The message was clear: since last year’s announcements, the situation of undocumented immigrants has not improved. With 5 million immigrants still in limbo, pawns in the political games of Democrats and Republicans alike, and nearly 7 million immigrants excluded from any prospects of relief, they’re right. The past year has been especially difficult for immigrants falling within the category of the excluded. With the vast majority of advocacy organizations focused on the executive actions and with ICE now equipped with a formal set of “priority” guidelines that it can flaunt to the public, manipulate at will, and then use as cover, these folks are especially susceptible to harsh targeting, criminalization, and deportation by ICE. In practice, this means that it’s gotten harder to stop the deportations of folks who have any sort of criminal conviction on their record, regardless of how old these may be, whether they are misdemeanors or minor offences, if steps have been taken to remedy past mistakes, if the person has been a longtime resident, whether familial ties exist, and, in cases like that of Manuel Roman, even if someone doesn’t actually fall under ICE’s priority categories. The problematics of this are compounded when one considers the multiplicity of ways that policing in immigrant communities-from the moment of first interaction to the moment of conviction--can and often is carried out in a racialized manner. What does it mean, for example, when a DUI misdemeanor conviction, which ICE severely criminalizes and qualifies as “significant”--can be sufficient cause for deportation when in cities like Chicago and across the country black and brown communities are from the start disproportionately targeted for these types of charges?And what kinds of practices are we passively accepting when we allow ICE to label people priority and to put them into deportation proceedings even when the initial police interaction was but the byproduct of racial profiling?

 

Challenging the deportation of immigrants which ICE considers “recent arrivals” or that have been issued a final order of deportation after January 2014--as in the case of Maria Oneida and her children--has also become harder, even though many of the immigrants who fall under this category tend to be fleeing some of the more violent and poverty-ridden countries in the world where US foreign policies and interests have most certainly not been blameless.

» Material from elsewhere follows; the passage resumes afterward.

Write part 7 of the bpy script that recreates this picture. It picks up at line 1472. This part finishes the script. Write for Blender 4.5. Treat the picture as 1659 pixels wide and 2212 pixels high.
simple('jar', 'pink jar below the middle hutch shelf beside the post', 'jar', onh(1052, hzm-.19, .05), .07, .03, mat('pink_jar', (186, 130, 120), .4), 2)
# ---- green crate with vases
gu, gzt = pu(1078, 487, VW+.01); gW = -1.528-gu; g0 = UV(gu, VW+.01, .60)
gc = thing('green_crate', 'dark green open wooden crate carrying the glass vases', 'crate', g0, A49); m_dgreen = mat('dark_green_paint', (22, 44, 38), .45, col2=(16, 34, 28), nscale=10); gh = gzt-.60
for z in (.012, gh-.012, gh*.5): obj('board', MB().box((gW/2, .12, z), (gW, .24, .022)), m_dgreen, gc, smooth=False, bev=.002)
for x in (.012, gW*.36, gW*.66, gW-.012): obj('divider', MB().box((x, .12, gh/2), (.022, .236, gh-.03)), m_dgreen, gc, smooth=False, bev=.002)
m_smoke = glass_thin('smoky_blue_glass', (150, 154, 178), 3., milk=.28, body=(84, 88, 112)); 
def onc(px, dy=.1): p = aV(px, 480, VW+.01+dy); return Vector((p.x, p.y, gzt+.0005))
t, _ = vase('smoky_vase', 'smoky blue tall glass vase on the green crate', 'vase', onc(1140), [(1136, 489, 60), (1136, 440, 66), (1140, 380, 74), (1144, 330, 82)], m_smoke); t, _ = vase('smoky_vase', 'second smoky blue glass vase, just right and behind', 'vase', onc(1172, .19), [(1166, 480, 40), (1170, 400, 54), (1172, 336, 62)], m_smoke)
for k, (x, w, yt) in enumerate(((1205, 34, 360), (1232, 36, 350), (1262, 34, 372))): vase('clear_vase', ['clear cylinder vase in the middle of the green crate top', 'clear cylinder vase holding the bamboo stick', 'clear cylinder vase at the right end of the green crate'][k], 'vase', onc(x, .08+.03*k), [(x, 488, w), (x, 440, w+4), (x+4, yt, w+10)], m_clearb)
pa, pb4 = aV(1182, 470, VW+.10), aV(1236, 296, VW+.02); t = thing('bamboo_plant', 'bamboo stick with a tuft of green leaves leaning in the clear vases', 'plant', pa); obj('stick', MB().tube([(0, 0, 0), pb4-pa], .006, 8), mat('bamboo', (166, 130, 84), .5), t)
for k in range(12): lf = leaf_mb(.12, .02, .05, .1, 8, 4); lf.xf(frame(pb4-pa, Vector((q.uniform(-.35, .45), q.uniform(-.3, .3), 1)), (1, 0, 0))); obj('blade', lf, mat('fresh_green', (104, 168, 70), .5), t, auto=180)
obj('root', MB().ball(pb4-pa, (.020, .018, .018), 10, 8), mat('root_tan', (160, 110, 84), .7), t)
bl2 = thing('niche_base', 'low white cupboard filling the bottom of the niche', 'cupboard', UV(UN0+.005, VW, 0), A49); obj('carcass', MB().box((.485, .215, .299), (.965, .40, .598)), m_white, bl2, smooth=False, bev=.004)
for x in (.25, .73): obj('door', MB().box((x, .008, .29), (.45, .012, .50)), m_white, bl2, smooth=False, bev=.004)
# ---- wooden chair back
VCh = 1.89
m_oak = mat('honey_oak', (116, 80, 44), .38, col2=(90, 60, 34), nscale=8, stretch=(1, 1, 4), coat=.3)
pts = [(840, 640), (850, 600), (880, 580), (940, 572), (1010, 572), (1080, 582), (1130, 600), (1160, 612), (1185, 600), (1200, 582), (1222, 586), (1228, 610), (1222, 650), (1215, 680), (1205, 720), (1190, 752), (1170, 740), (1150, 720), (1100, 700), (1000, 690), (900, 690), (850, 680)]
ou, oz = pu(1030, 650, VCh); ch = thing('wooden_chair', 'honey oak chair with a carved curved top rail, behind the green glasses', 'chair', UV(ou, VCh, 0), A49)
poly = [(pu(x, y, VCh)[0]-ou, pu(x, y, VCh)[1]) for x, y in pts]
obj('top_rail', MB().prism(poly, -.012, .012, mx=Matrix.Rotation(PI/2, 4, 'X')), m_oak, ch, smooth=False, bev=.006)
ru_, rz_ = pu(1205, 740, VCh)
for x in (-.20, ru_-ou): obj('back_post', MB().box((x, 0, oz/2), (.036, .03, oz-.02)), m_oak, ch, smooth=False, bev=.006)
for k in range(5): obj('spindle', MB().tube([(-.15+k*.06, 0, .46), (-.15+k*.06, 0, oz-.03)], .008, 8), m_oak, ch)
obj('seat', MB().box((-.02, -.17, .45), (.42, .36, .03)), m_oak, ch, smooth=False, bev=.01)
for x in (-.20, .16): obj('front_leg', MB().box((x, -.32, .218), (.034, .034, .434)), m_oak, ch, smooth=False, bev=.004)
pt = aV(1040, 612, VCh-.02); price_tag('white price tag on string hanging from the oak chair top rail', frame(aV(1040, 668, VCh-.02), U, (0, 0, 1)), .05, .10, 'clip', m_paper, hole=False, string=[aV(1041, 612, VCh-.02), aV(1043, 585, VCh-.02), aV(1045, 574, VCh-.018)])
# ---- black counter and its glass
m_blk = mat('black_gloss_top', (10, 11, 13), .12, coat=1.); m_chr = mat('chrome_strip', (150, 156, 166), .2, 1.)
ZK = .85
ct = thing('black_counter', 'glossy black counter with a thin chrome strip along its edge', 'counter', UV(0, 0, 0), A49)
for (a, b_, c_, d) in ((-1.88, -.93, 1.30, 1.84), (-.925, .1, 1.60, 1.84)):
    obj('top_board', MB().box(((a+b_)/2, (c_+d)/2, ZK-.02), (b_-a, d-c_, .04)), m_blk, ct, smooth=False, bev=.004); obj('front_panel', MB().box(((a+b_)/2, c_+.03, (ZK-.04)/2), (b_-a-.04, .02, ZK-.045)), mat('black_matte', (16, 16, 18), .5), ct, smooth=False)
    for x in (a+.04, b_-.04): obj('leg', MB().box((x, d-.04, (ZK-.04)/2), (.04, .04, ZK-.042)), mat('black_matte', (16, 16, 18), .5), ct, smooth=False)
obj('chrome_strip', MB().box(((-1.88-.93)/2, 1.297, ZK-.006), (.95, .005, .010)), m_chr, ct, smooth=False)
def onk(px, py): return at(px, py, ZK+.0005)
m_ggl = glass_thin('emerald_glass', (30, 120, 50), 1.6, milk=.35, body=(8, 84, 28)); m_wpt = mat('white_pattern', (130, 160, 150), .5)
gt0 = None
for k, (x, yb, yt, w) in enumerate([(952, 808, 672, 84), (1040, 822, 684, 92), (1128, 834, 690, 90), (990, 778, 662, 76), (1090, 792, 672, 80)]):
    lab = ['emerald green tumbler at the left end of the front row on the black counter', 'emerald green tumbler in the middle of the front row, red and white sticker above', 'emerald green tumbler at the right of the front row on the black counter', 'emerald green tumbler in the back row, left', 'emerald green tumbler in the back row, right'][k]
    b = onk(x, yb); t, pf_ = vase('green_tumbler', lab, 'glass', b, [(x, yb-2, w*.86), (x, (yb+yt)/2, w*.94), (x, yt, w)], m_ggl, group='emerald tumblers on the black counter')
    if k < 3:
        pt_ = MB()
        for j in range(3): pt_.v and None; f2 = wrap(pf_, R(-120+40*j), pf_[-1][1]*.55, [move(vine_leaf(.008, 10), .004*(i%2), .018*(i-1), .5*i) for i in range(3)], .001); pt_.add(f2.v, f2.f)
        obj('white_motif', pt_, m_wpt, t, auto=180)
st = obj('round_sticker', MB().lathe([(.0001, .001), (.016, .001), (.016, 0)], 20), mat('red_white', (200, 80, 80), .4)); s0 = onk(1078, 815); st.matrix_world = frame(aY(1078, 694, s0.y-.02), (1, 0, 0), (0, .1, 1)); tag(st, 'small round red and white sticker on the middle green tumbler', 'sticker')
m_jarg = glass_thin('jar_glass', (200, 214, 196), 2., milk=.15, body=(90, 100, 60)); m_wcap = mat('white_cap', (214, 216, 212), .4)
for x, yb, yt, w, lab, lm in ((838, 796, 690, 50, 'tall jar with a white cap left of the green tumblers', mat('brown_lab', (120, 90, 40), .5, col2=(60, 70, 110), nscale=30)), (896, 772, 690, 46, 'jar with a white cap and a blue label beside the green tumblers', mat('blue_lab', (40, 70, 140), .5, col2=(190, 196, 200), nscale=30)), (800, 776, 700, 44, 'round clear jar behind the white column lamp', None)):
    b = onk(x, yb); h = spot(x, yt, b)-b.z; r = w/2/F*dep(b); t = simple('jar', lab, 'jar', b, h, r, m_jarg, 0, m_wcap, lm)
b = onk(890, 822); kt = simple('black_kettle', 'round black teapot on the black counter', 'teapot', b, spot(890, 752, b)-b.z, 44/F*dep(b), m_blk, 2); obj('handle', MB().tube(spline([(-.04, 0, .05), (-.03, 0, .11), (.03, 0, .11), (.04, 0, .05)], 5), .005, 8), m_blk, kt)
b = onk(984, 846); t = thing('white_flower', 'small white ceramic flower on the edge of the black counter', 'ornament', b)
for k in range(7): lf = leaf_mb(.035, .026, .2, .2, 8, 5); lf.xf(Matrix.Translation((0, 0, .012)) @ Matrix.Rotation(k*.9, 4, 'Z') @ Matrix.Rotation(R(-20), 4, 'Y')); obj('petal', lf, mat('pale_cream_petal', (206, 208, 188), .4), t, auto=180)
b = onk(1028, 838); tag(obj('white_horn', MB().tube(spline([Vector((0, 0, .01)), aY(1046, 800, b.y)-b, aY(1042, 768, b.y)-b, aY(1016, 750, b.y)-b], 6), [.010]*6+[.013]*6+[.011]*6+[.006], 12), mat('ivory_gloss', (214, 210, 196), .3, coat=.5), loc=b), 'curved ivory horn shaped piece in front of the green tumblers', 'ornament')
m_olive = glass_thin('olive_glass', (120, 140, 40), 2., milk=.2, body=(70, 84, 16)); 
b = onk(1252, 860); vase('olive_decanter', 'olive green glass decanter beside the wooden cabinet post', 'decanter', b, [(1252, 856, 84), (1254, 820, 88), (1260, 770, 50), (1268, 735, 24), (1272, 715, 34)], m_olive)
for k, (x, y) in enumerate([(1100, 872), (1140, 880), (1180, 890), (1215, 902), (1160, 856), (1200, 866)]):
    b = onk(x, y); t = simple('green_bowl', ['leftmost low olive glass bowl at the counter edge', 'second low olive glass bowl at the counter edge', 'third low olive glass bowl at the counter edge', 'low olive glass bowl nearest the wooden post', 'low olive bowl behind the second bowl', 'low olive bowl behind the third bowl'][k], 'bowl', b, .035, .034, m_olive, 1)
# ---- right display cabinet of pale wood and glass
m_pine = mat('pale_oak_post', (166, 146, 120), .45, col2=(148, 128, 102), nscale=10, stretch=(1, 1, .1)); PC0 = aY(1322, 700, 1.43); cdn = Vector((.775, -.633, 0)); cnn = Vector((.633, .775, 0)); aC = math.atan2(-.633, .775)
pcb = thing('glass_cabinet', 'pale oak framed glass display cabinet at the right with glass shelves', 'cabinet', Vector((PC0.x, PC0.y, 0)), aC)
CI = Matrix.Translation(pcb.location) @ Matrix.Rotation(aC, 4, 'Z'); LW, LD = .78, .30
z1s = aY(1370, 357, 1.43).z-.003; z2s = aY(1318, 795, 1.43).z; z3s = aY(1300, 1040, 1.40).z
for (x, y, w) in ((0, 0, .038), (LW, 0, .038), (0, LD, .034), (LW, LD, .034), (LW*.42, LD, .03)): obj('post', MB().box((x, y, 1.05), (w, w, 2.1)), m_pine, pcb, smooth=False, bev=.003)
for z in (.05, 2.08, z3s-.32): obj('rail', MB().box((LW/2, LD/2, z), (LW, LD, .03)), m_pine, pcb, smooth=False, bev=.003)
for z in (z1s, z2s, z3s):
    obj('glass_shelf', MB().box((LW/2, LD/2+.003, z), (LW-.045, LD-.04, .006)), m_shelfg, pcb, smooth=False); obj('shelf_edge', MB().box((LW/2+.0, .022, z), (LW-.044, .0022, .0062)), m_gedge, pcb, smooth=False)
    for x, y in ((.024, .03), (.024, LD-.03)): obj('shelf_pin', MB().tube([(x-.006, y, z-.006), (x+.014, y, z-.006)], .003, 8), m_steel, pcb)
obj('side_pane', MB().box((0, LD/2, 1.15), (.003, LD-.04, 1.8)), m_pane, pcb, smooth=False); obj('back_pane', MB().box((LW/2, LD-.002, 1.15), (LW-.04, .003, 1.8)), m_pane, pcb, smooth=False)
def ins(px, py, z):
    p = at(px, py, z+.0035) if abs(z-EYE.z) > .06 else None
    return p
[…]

The year elapsed since last November should have taught us a couple of things. Among them, that traditional advocacy alone just isn’t enough these days. We cannot allow ourselves to fall into the mistake of spending the vast majority of our time and resources on efforts that don’t address in an immediate and head on fashion the problems immigrants are facing NOW--not unlike the not too distant past when most organizations were focused on the abstract and distant goal of immigration reform even as (and at the expense of) soaring deportations and the tearing apart of immigrant communities. If we’re not careful, we’ll exhaust the vast amount of our time and energy waiting for and chasing after the executive actions, when the contradiction of detention and deportations continues to glare us in the eye--when every day of wait means deportation for hundreds of immigrants. It’s time for us to think critically about how we can contribute to the work and efforts aimed at steering the conversation back to enforcement, to fighting deportations, and to holding our leaders accountable to the changes they have the power to implement now because, as we’ve learned, the reality is that ICE continues to be an agency so rogue and unaccountable that it can’t even be trusted to transparently adhere to its own guidelines. Just coming out of Thanksgiving and and gearing up for other holidays, dates in which we usually spend time with family, friends, and loved ones, some of us might spend some time thinking about the thousands of immigrants who will be missing at gatherings this year. The burning question for all of us should be what do we do actually do about it?